Re: UP box car and USRA single sheathed outside braced box car decal questions


midrly <midrly@...>
 

Which I why I was so glad that the Georgia RR USRA steel rebuild boxcar that my wife innocently gave me the Tichy kit for was painted in freight car red two years before my model layout era! Silver painted cars are pretty obvious.

I have a True Line model of one of CN's three aluminum-sheathed 40' boxcars, but have many regular CN 40' boxcars to blend it in with. Not so for my models of Gerogia RR cars--exactly one car.

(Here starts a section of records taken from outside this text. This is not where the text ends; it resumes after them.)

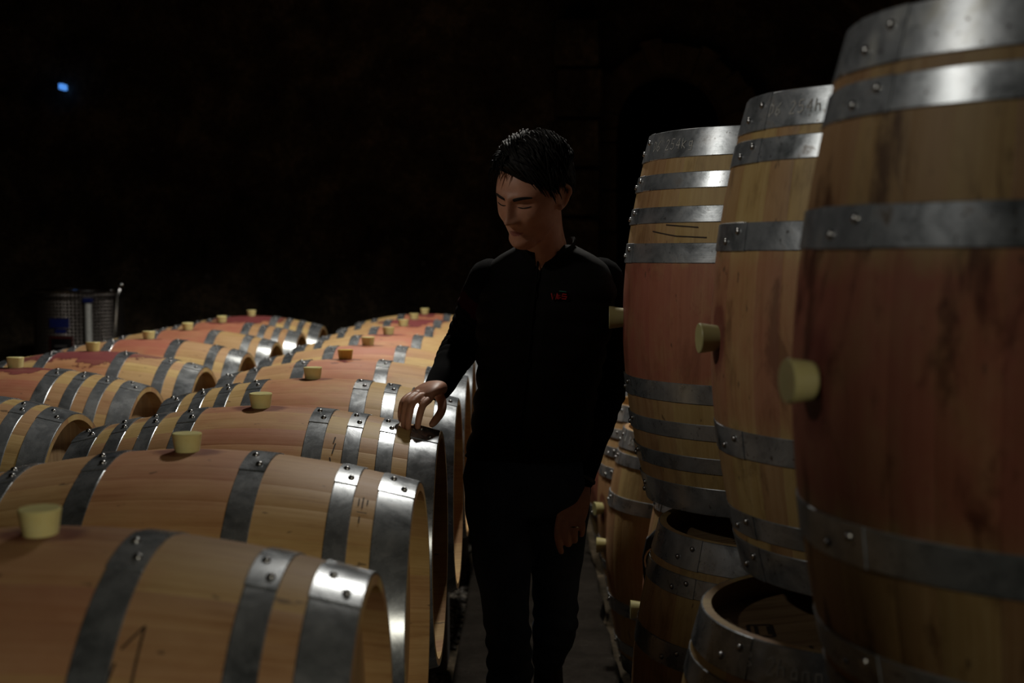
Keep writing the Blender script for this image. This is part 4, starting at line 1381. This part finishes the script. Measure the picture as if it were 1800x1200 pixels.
bm = bmesh.new()
LOGO = [[(0, 1), (.12, 0), (.2, .8), (.3, 0), (.36, 1)], [(.42, .1), (.42, .8), (.55, .7), (.44, .45), (.6, .35), (.44, .1)], [(.92, .8), (.7, .9), (.66, .55), (.95, .45), (.9, .1), (.66, .15)]]
for st_ in LOGO:
    tube_mesh(bm, [chest(.040 + .040 * x, 1.392 + .015 * y) for x, y in st_], .0019, 5)
o = bobj('chest_logo', bm, M_RED, man); o['label'] = 'small red embroidered lettering'
bm = bmesh.new(); tube_mesh(bm, [chest(.058 + .018 * q, 1.4125 - .002 * q * q) for q in (0, .25, .5, .75, 1)], .0012, 5)
o = bobj('chest_logo_dash', bm, M_GRN, man); o['label'] = 'green embroidered dash'

# jeans
JR = [(.088, .100), (.078, .086), (.061, .066), (.0555, .058), (.0565, .060), (.050, .052), (.047, .050)]
bm = bmesh.new()
add_loft(bm, [(W((.004, 3.2, z)), ax_ * a, ay_ * b) for z, a, b in ((.84, .125, .10), (.88, .158, .118), (.93, .166, .120), (.98, .154, .110), (1.02, .146, .104))], 40, 2.4)


def jean_fn(sd, lo, hi):
    def f(i, t_, p, c):
        d = (p - c).normalized()
        n_ = noise.noise(Vector((p.x * 7, p.y * 7, p.z * 16 + sd))) * .006
        fold = .0042 * math.sin(i * 1.3 + 2.0 * math.sin(t_ * 1.0 + sd) + 3 * noise.noise(Vector((p.x * 6, p.y * 6, sd)))) * ss(lo, lo + 6, i) * ss(hi, hi - 6, i)
        return p + d * (n_ + fold)
    return f


limb(bm, leg_pts(RH, RK, RA), JR, (0, 1, 0), 36, 10, 2.0, jean_fn(1, 22, 46))
limb(bm, leg_pts(LH, LK, LA), JR, (.2, 1, 1), 36, 10, 2.0, jean_fn(4, 22, 46))
remeshed('jeans', bm, .0062, M_JEAN, man, 3)
# shoes and socks
for nm, pts, ref in (('shoe', [(-.030, 3.115, .062), (-.032, 3.07, .060), (-.036, 3.00, .048), (-.042, 2.91, .036), (-.044, 2.885, .032)], (0, 0, 1)),
                     ('shoe', [(.070, 3.650, .330), (.070, 3.660, .255), (.071, 3.650, .17), (.072, 3.615, .085), (.072, 3.590, .045)], (0, 1, .2))):
    bm = bmesh.new(); limb(bm, [W(p) for p in pts], [(.040, .052), (.043, .048), (.047, .036), (.046, .026), (.036, .020)], ref, 24)
    so_ = bobj(nm, bm, M_SHOE, man, 180)
bm = bmesh.new(); limb(bm, [W(between(LK, LA, .92)), W(LA), W((.070, 3.662, .30))], [(.042, .044), (.041, .042), (.040, .042)], (.2, 1, 1), 20, round_ends=False)
bobj('sock', bm, M_SOCK, man, 180)
# watch on the left wrist, ring on the left hand
wr = Vector(between(LE, LW, .965)); dr = (Vector(LW) - Vector(LE)).normalized()
a = dr.cross(Vector((0, 1, 0))).normalized(); b = a.cross(dr)
M_GLASS = simple('watch_glass', (.30, .30, .30), .08, .9)
wt = bpy.data.objects.new('wristwatch', None); COL.objects.link(wt); wt.parent = man
bm = bmesh.new()
for k in range(24):
    pass
tube_mesh(bm, [W(wr + a * math.cos(2 * PI * k / 30) * .0345 + b * math.sin(2 * PI * k / 30) * .0275) for k in range(30)], .0055, 8, True)
bobj('watch_strap', bm, M_SHOE, wt)
wn_ = (-a * .75 - b * .66) if (a.x > 0) else (a * .75 - b * .66)
wn_.normalize(); wc = wr + wn_ * .0335; up_ = dr; sx_ = wn_.cross(up_).normalized()
Rw = Matrix((sx_, up_, wn_)).transposed()
bm = bmesh.new(); add_box(bm, W(wc), (.032, .036, .010), Rw, .003); bobj('watch_case', bm, M_SHOE, wt)
bm = bmesh.new(); add_box(bm, W(wc + wn_ * .0052), (.027, .030, .0012), Rw); bobj('watch_glass', bm, M_GLASS, wt)
bm = bmesh.new(); rc = Vector((.1240, 3.098, .820)); rd = Vector((0, -.3, -1)).normalized(); ra = Vector((1, 0, 0)); rb2 = rd.cross(ra)
tube_mesh(bm, [W(rc + ra * math.cos(2 * PI * k / 20) * .0108 + rb2 * math.sin(2 * PI * k / 20) * .0108) for k in range(20)], .0018, 6, True)
o = bobj('finger_ring', bm, simple('silver_ring', (.6, .58, .52), .2, 1.0), man)
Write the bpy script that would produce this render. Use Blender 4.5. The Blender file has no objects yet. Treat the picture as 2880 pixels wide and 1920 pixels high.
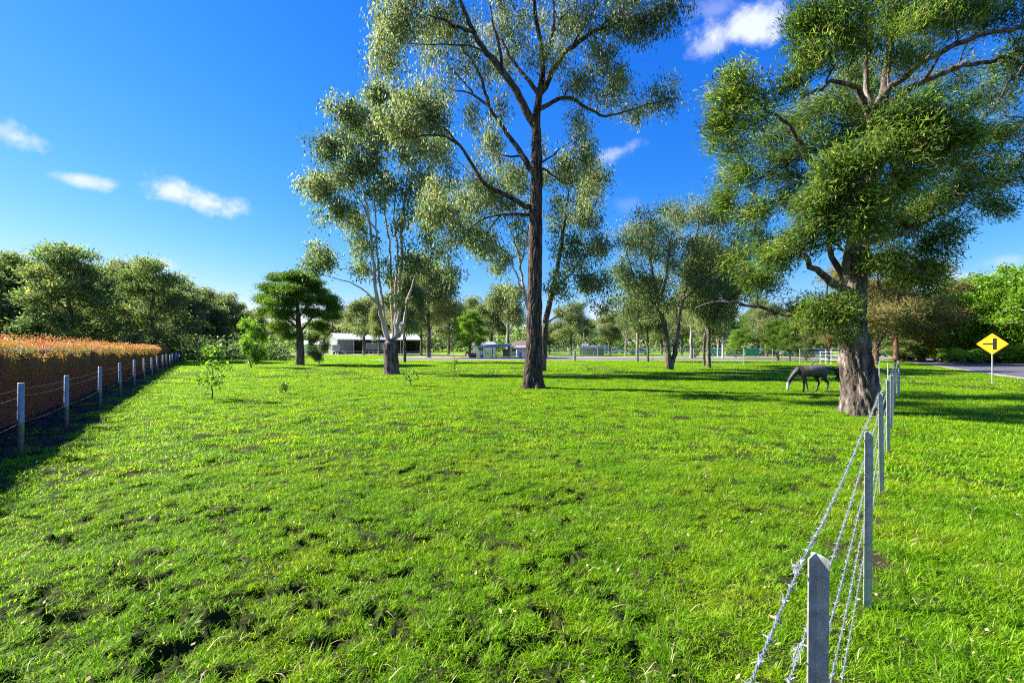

Now if you were modelling the Georgia RR in 1954, odds are that you would have many silver-sided cars and a few oxide red. In this case, the oxide red cars would be the odd ones!

Steve Lucas.

--- In STMFC@..., Richard Hendrickson wrote:

On Jan 7, 2013, at 1:11 PM, timboconnor@... wrote:

Tony,

I subscribe to the contrary philosophy, that says if your layout contains NO unusual cars, then it's not
very representative of most railroads, since one can often spot unusual cars in photos of the prototype.
Yeah, Tim, but if you're going to have one or two odd-ball cars on a layout, they should be OBVIOUS odd balls (e.g., helium tank, dry ice reefer, drop-center flat car, etc.) Otherwise, who knows they're odd-balls? I'll bet the number of modelers, even on this list, who would recognize that the boxcar in the passing train was the one-and-only Union Pacific B-50-18 is very small (and I'll bet I could name most of them). For all but those very few viewers, where's the verisimilitude in having a stealth odd-ball that no one recognizes as such?